WASHINGTON, DC—U.S. District Judge Tanya Chutkan on Thursday granted Special Prosecutor Jack Smith’s request that the government present an opening brief to defend its superseding indictment under the Supreme Court’s new presidential immunity regime.
In making the request, the government had also indicated that it had new evidence, not currently part of the indictment, to include. This schedule means that the evidence could become public knowledge before the election, if Chutkan doesn’t put it under seal. The DOJ’s Thomas Windon had mentioned grand jury and interview transcripts as part of the new tranche of information.
The opening brief is due September 26, the date by which Windon had told Chutkan earlier on Thursday that the government could finish. He added that they’d begun work already, but needed to pull the exhibits together.

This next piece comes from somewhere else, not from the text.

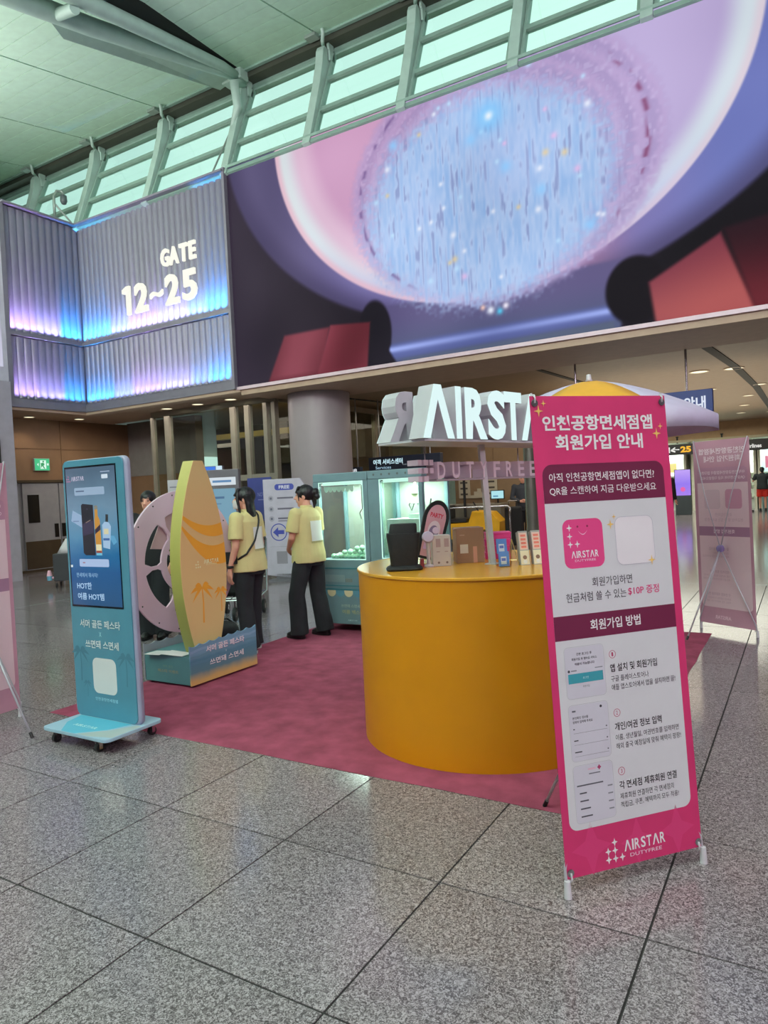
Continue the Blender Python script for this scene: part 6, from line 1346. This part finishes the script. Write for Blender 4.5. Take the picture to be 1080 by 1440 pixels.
for k, x in enumerate((-8.15, -7.35)):
    t = thing('wall_poster', ['left', 'right'][k] + ' white wall poster on the brown back wall above the yellow cart', 'poster', (x, 17.96, 1.52), group='posters on the brown back wall'); MB().box(-.17, -.012, -.34, .17, .012, .34).build('poster_board', mat('poster_white', (186, 180, 160), .5, k=.7), t, bevel=.003); A = Art(t, (0, -.012, 0), (1, 0, 0), (0, 0, 1))
    for q in range(3 + k): A.rect(-.12, -.25 + .16 * q, .10, -.20 + .16 * q, (70, 66, 60), 0)
    A.finish()
lb_ = thing('leaflet_rack', 'small white leaflet rack between the two wall posters', 'rack', (-7.75, 17.94, 1.30)); MB().box(-.22, -.03, -.12, .18, .02, -.04).box(-.1, -.03, -.04, .18, .02, .06).box(.0, -.03, .06, .1, .02, .14).build('rack_body', mat('poster_white', (186, 180, 160)), lb_)
po = thing('stanchion', 'dark floor lamp pole standing by the brown back wall', 'pole', (-7.7, 16.95, 0)); MB().tube([(0, 0, .02), (0, 0, 2.0)], .035, 10).build('pole', BLK, po); MB().lathe([(.2, 0), (.2, .02), (.04, .04)], n=20).build('base', BLK, po)
# hanging signs
NVY = mat('sign_navy', (30, 36, 52), .4, k=.5)
def hang_sign(x, y, z0, z1, w_, lab, items, mt=NVY, top=3.66, emit=1.0, rods=(-.35, .35)):
    t = thing('hanging_sign', lab, 'sign', (x, y, 0)); MB().box(-w_ / 2, 0, z0, w_ / 2, .14, z1).build('sign_box', mt, t, bevel=.008)
    for q in rods: MB().tube([(q * w_, .07, z1 - .01), (q * w_, .07, top)], .018, 8).build('rod', STEEL, t)
    A = Art(t, (0, 0, 0), (1, 0, 0), (0, 0, 1), emit=emit)
    for it in items: getattr(A, it[0])(*it[1:])
    A.finish(); return t
hang_sign(-7.95, 14.2, 1.98, 2.30, 1.9, 'dark hanging sign with bright lettering above the second claw machine', [('text', '여객 서비스센터', -.42, 2.18, .80, .13, (200, 235, 255), 0, .03), ('text', 'Services', -.55, 2.05, .42, .07, (170, 210, 235), 0), ('text', 'Lounge', .12, 2.09, .28, .05, (150, 160, 170), 0)])
hang_sign(-9.05, 13.6, 1.93, 2.08, .55, 'small dark sign with white symbols between the round column and the claw machine', [('text', 'i P 88', 0, 2.0, .40, .08, (210, 214, 220), 0, .03)])
hang_sign(-2.45, 12.0, 2.43, 2.84, 2.5, 'blue hanging sign behind the right side of the parasol', [('text', '면세점 안내', .72, 2.64, .86, .20, (214, 222, 240), 0, .03)], mat('sign_blue', (38, 58, 120), .4, k=.5))
hang_sign(-4.89, 31.95, 2.42, 2.86, 2.2, 'black hanging gate sign with yellow 25 between the two right banners', [('text', '\u2190', .18, 2.64, .34, .22, (240, 240, 235), 0, .03), ('text', '25', .60, 2.64, .42, .26, (250, 180, 30), 0, .05), ('rect', -.35, 2.52, -.02, 2.76, (225, 225, 222), 0), ('rect', .9, 2.54, 1.05, 2.76, (225, 225, 222), 0), ('rect', -.30, 2.62, -.08, 2.65, (40, 40, 40), 1)], mat('sign_black', (26, 26, 28), .4), 3.0)
hang_sign(-1.23, 31.95, 2.42, 2.86, 2.0, 'black hanging sign at the right edge above the red-shorts man', [('text', 'Airlines', -.55, 2.60, .60, .16, (225, 225, 222), 0, .03), ('rect', .05, 2.50, .42, 2.80, (225, 225, 222), 0), ('rect', .1, 2.60, .36, 2.64, (40, 40, 40), 1)], mat('sign_black', (26, 26, 28), .4), 3.0)
for k, x in enumerate((-6.3, -4.6, -2.9, -1.2)):
    t = thing('bulkhead_joint', ['leftmost', 'second', 'third', 'rightmost'][k] + ' dark joint bracket on the brown bulkhead above the far hanging signs', 'bracket', (x, 31.88, 3.0)); MB().box(-.03, -.03, -.10, .03, .02, .16).build('bracket', GD, t); MB().box(-.05, -.04, .14, .05, .02, .18).build('bracket_cap', GD, t)
structure(MB().box(-12, 31.82, 2.93, 6, 31.9, 3.02).build('trim_4', mat('far_rail', (150, 138, 110), .4)))
# far shops
def shop(x, w_, lab, wall, sign, stxt, sc_col, items):
    t = thing('shop_front', lab, 'shop', (x, 33.9, 0))
    MB().box(-w_ / 2, -.05, 0, w_ / 2, .0, 2.9).build('back_wall', wall, t)
    for q in (-w_ / 2, w_ / 2 - .1): MB().box(q, -.8, 0, q + .1, -.05, 2.9).build('side_pier', mat('pier_cream', (206, 206, 186), .4, k=.62), t)
    MB().box(-w_ / 2, -.85, 2.45, w_ / 2, -.75, 2.9).build('fascia', sign, t)
    if stxt: A = Art(t, (0, -.85, 0), (1, 0, 0), (0, 0, 1), emit=1.0); A.text(stxt, 0, 2.66, w_ * .75, .24, sc_col, 0, .04); A.finish()
    for k in range(3): MB().box(-w_ / 2 + .15, -.4, .5 + .5 * k, w_ / 2 - .15, -.05, .54 + .5 * k).build('shelf', mat('shelf_white', (214, 220, 206), .4, k=.7), t)
    A = Art(t, (0, -.05, 0), (1, 0, 0), (0, 0, 1), emit=.9)
    for it in items: A.rect(*it)
    A.finish()
    l = bpy.data.lights.new('shop_light', 'AREA'); l.shape = 'RECTANGLE'; l.size = w_ * .8; l.size_y = .5; l.energy = 110; l.color = (.90, 1, .93); o = bpy.data.objects.new('shop_light', l); COL.objects.link(o); o.location = (x, 33.3, 2.85)
SW = mat('shop_white', (222, 232, 222), .5, k=.7); RW = mat('shop_fascia_white', (226, 222, 224), .4, k=.7)
shop(-8.6, 2.6, 'far bright shop hidden mostly behind the bright pink banner', SW, RW, '', (0, 0, 0), [(-.8, .6, -.2, 1.6, (240, 220, 140), 0)])
shop(-5.75, 2.6, 'far bright shop with pale walls left of the yellow gate number sign', SW, RW, '', (0, 0, 0), [(-.9, .6, -.3, 2.2, (226, 240, 226), 0), (.1, 1.7, .8, 2.1, (248, 230, 130), 0)])
shop(-3.0, 2.5, 'far bright shop directly behind the pale rear banner', SW, RW, '', (0, 0, 0), [(-.8, .6, .0, 2.0, (250, 236, 170), 0)])
shop(-.55, 2.3, 'far bright shop with a red-lettered fascia at the right edge', mat('shop_aqua', (170, 214, 220), .5, k=.7), RW, 'T/ARR', (190, 50, 70), [(-.9, 1.7, -.45, 2.2, (216, 90, 130), 0), (-.3, .9, .1, 2.2, (120, 200, 210), 0), (.3, .8, .7, 2.3, (230, 244, 240), 0)])
st_ = thing('digital_standee', 'far violet glowing standee on a dark base between the two right banners', 'display', (-4.12, 29.6, 0)); MB().box(-.28, -.12, 0, .28, .12, .74).build('base', mat('standee_base', (44, 52, 56), .5), st_, bevel=.01); MB().box(-.30, -.05, .74, .30, .06, 1.78).build('display_case', GD, st_)
MB().add([(-.28, -.052, .76), (.28, -.052, .76), (.28, -.052, 1.76), (-.28, -.052, 1.76)], [(0, 1, 2, 3)]).build('display_picture', grad_mat('violet_grad', [(0, (170, 130, 236)), (.5, (150, 122, 240)), (1, (190, 160, 246))], 'Z', .76, 1.76, 1.0), st_, fix=False)
A = Art(st_, (0, -.054, 0), (1, 0, 0), (0, 0, 1), emit=1.0); A.circ(.0, 1.0, .09, (226, 90, 170), 0); A.finish()
for k, (x, y, c) in enumerate(((-2.15, 30.2, (60, 66, 66)), (-1.95, 31.0, (120, 110, 100)))):
    t = thing('merchandise_rack', ['dark', 'beige'][k] + ' merchandise rack left of the red-shorts man', 'rack', (x, y, 0)); MB().box(-.18, -.15, .0, .18, .15, .06).build('base', BLK, t)
    for z in (.5, .9, 1.3): MB().box(-.18, -.12, z, .18, .12, z + .03).box(-.14, -.1, z + .03, .12, .1, z + .22).build('shelf', mat('rack_goods_%d' % k, c, .6), t)
    MB().tube([(0, .1, .05), (0, .1, 1.6)], .02, 6).build('post', STEEL, t)

if _ws: bpy.data.scenes.remove(_ws)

John Lauro, Donald Trump’s lawyer, railed against the government’s request, which he painted as a grave miscarriage of justice.
“It’s enormously prejudicial to President Trump,” Lauro said, adding that he “couldn’t imagine a more unfair” procedure.
Chutkan was unmoved, pointing out that it would benefit the defense to get an advance look at the prosecution’s arguments.
“There’s nothing inherently unfair in that, it’s just a matter of who goes first,” she said.
Trump’s team wants Chutkan to dismiss the entire indictment and claimed Thursday that Trump’s pressuring of then-Vice President Mike Pence not to certify the election is a) protected, immune behavior and b) by its inclusion in the indictment, taints the unofficial, unprotected behavior as well, sinking the whole thing.
Chutkan, who sounded unimpressed by the “dismiss it immediately” arguments, set October deadlines for that argument, along with a series of others through the fall for Trump’s additional, disparate attempts to get rid of the case.
One of those attempts rests on the right-wing contention that all special prosecutors — including Smith — are improperly appointed, mooting the whole case.
“Is your argument that another district court in Florida, that plus dicta in a concurrence, those two things combine to warrant me going against binding D.C. Circuit precedent?” Chutkan asked Lauro incredulously, adding that the she didn’t find the Florida opinion — Judge Aileen Cannon’s ruling to dismiss the Mar-a-Lago documents case under this argument — “very persuasive.”
It was one of the most combative moments of the hearing, when Lauro responded that Justice Clarence Thomas, writing in concurrence on the immunity decision, “directed us to raise this issue.”
“He directed you to do this?” Chutkan asked quickly, causing Lauro to furiously backpedal.
As she indicated that she would, Chutkan is keeping Trump’s many avenues to try to get the case nixed running more or less concurrently, thwarting Trump’s attempts to take them in turns and delay the case.
“We all know that whatever my decision on immunity is is going to be appealed,” Chutkan said Thursday. “There needs to be some forward motion in this case.”